Right now I am having a misfire problem. It consistantly misfires on #2 and #7. If you give it throttle, it clears up and doesn't miss. I've changed the o2s, plugs, moved spark plug wires, injectors, coils, and checked the MAF. After all of this, it still misfires. Now for the wierd part, if i add global timing into it from the scan program, the missing goes away and fuel trims equal out close to 0. When missing the ltft's are 16-18 for the driver bank and 0 - .8 for the pass bank. This is driving me up the wall. The part that has got me wondering is the effect of added timing (10-12*) at idle.

beaukz28
August 30th, 2008, 02:48 AM
I'm new here and a beginner but I think I can help. I work at a Chevy dealer and have seen a lot of these trucks with misfires. A very common problem is bad intake gaskets causing a vaccum leak from the valley area.

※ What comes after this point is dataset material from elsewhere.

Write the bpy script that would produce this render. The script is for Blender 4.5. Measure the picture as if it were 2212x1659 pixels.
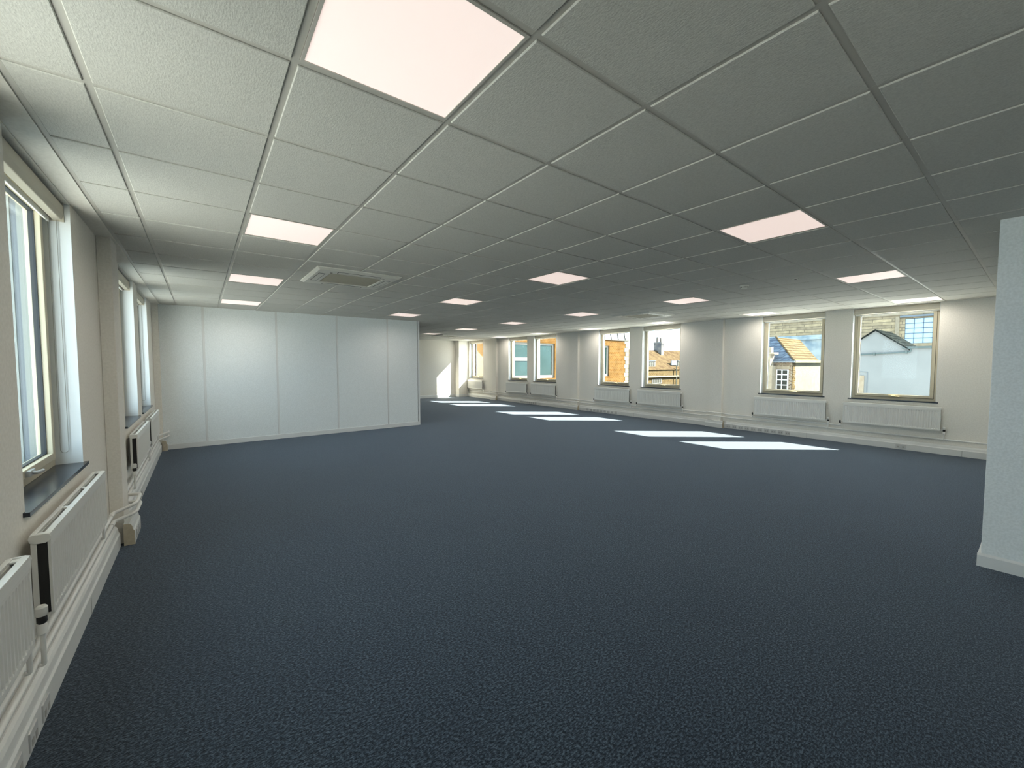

GM has come out with a revised gasket set and they are green in color. Possible ways to check are to look at the maf values with a scan tool. They will be low with the leak. Also sometimes you can take some brake line and feed it under the valley to spray in something flammable and watch the fuel trims to see if they settle back to 0. I think the timing you are adding is just covering up the lean misfire by giving it more time to burn. This is probably what caused the cat to burn up. Hope I helped. Let me know.

chrleb2
August 30th, 2008, 11:54 AM
I checked for leaks around the manifold. I sprayed starting fluid around while it was running.

beaukz28
September 9th, 2008, 01:07 PM
Make sure you spray into the valley. Thats where they always leak. You have to force a piece of brake tubing under the intake through the foam insulator and then spray into the valley.

ChipsByAl
September 9th, 2008, 01:18 PM
Another possibility is an injector clogged. #2 and #7 injectors are the most common to clog. Pull the #7 first and inspect. You will likely find it semi clogged. Injector balance tests do not always reveal it.